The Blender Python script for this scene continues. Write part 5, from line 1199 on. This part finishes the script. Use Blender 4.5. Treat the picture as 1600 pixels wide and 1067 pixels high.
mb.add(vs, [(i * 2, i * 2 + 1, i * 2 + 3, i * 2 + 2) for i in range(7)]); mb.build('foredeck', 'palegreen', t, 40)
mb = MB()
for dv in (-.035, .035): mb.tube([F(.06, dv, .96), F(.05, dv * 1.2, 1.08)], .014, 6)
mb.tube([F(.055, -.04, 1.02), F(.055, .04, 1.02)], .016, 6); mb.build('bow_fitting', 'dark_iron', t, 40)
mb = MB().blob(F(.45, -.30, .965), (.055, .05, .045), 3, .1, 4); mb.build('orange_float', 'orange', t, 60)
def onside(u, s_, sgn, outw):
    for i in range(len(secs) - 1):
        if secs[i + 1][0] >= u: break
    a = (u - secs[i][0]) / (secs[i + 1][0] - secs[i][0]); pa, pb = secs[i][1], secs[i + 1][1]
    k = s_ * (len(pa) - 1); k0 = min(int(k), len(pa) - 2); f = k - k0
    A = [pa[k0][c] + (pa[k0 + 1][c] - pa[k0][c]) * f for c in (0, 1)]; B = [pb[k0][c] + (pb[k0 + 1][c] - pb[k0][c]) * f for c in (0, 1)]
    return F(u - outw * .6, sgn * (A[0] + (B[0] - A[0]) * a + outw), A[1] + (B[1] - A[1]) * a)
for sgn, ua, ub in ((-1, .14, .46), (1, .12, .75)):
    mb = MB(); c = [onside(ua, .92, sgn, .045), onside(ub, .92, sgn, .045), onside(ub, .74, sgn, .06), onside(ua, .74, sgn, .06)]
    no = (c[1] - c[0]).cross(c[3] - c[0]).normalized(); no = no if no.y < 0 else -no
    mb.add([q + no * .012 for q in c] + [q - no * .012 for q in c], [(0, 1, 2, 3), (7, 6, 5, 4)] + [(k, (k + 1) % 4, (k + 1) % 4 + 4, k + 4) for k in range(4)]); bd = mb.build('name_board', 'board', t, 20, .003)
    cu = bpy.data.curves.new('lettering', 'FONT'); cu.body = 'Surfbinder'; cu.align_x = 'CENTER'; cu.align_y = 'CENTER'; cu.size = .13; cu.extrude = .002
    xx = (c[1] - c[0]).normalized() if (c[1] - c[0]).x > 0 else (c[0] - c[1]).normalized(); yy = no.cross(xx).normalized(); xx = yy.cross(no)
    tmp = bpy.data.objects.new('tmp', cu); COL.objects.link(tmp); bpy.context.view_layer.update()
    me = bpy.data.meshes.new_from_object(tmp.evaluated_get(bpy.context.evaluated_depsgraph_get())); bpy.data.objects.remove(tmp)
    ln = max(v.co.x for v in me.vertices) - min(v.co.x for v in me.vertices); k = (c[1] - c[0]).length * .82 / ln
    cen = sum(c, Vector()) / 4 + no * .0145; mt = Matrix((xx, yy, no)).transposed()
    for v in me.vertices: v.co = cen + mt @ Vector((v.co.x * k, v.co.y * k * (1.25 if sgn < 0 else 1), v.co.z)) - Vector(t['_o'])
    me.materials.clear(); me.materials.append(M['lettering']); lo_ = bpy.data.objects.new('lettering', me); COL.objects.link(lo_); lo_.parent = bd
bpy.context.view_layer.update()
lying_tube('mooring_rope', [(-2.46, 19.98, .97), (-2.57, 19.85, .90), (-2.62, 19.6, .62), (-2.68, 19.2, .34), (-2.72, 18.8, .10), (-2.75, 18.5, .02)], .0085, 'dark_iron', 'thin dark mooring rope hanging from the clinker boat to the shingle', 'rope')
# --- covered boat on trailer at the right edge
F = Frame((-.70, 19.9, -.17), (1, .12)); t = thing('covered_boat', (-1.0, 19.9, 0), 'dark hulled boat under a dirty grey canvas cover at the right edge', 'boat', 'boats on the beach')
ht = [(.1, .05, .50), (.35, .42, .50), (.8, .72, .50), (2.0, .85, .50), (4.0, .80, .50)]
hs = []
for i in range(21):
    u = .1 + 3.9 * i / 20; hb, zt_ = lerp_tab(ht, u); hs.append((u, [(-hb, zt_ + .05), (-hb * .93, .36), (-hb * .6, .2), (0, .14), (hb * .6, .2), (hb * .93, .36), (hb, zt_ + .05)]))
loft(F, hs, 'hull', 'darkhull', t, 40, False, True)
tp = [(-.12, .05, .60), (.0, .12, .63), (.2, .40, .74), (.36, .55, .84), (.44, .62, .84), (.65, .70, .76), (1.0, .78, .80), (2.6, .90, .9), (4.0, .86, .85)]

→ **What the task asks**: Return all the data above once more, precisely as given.

→ **Exercise output**:
The Blender Python script for this scene continues. Write part 5, from line 1199 on. This part finishes the script. Use Blender 4.5. Treat the picture as 1600 pixels wide and 1067 pixels high.
mb.add(vs, [(i * 2, i * 2 + 1, i * 2 + 3, i * 2 + 2) for i in range(7)]); mb.build('foredeck', 'palegreen', t, 40)
mb = MB()
for dv in (-.035, .035): mb.tube([F(.06, dv, .96), F(.05, dv * 1.2, 1.08)], .014, 6)
mb.tube([F(.055, -.04, 1.02), F(.055, .04, 1.02)], .016, 6); mb.build('bow_fitting', 'dark_iron', t, 40)
mb = MB().blob(F(.45, -.30, .965), (.055, .05, .045), 3, .1, 4); mb.build('orange_float', 'orange', t, 60)
def onside(u, s_, sgn, outw):
    for i in range(len(secs) - 1):
        if secs[i + 1][0] >= u: break
    a = (u - secs[i][0]) / (secs[i + 1][0] - secs[i][0]); pa, pb = secs[i][1], secs[i + 1][1]
    k = s_ * (len(pa) - 1); k0 = min(int(k), len(pa) - 2); f = k - k0
    A = [pa[k0][c] + (pa[k0 + 1][c] - pa[k0][c]) * f for c in (0, 1)]; B = [pb[k0][c] + (pb[k0 + 1][c] - pb[k0][c]) * f for c in (0, 1)]
    return F(u - outw * .6, sgn * (A[0] + (B[0] - A[0]) * a + outw), A[1] + (B[1] - A[1]) * a)
for sgn, ua, ub in ((-1, .14, .46), (1, .12, .75)):
    mb = MB(); c = [onside(ua, .92, sgn, .045), onside(ub, .92, sgn, .045), onside(ub, .74, sgn, .06), onside(ua, .74, sgn, .06)]
    no = (c[1] - c[0]).cross(c[3] - c[0]).normalized(); no = no if no.y < 0 else -no
    mb.add([q + no * .012 for q in c] + [q - no * .012 for q in c], [(0, 1, 2, 3), (7, 6, 5, 4)] + [(k, (k + 1) % 4, (k + 1) % 4 + 4, k + 4) for k in range(4)]); bd = mb.build('name_board', 'board', t, 20, .003)
    cu = bpy.data.curves.new('lettering', 'FONT'); cu.body = 'Surfbinder'; cu.align_x = 'CENTER'; cu.align_y = 'CENTER'; cu.size = .13; cu.extrude = .002
    xx = (c[1] - c[0]).normalized() if (c[1] - c[0]).x > 0 else (c[0] - c[1]).normalized(); yy = no.cross(xx).normalized(); xx = yy.cross(no)
    tmp = bpy.data.objects.new('tmp', cu); COL.objects.link(tmp); bpy.context.view_layer.update()
    me = bpy.data.meshes.new_from_object(tmp.evaluated_get(bpy.context.evaluated_depsgraph_get())); bpy.data.objects.remove(tmp)
    ln = max(v.co.x for v in me.vertices) - min(v.co.x for v in me.vertices); k = (c[1] - c[0]).length * .82 / ln
    cen = sum(c, Vector()) / 4 + no * .0145; mt = Matrix((xx, yy, no)).transposed()
    for v in me.vertices: v.co = cen + mt @ Vector((v.co.x * k, v.co.y * k * (1.25 if sgn < 0 else 1), v.co.z)) - Vector(t['_o'])
    me.materials.clear(); me.materials.append(M['lettering']); lo_ = bpy.data.objects.new('lettering', me); COL.objects.link(lo_); lo_.parent = bd
bpy.context.view_layer.update()
lying_tube('mooring_rope', [(-2.46, 19.98, .97), (-2.57, 19.85, .90), (-2.62, 19.6, .62), (-2.68, 19.2, .34), (-2.72, 18.8, .10), (-2.75, 18.5, .02)], .0085, 'dark_iron', 'thin dark mooring rope hanging from the clinker boat to the shingle', 'rope')
# --- covered boat on trailer at the right edge
F = Frame((-.70, 19.9, -.17), (1, .12)); t = thing('covered_boat', (-1.0, 19.9, 0), 'dark hulled boat under a dirty grey canvas cover at the right edge', 'boat', 'boats on the beach')
ht = [(.1, .05, .50), (.35, .42, .50), (.8, .72, .50), (2.0, .85, .50), (4.0, .80, .50)]
hs = []
for i in range(21):
    u = .1 + 3.9 * i / 20; hb, zt_ = lerp_tab(ht, u); hs.append((u, [(-hb, zt_ + .05), (-hb * .93, .36), (-hb * .6, .2), (0, .14), (hb * .6, .2), (hb * .93, .36), (hb, zt_ + .05)]))
loft(F, hs, 'hull', 'darkhull', t, 40, False, True)
tp = [(-.12, .05, .60), (.0, .12, .63), (.2, .40, .74), (.36, .55, .84), (.44, .62, .84), (.65, .70, .76), (1.0, .78, .80), (2.6, .90, .9), (4.0, .86, .85)]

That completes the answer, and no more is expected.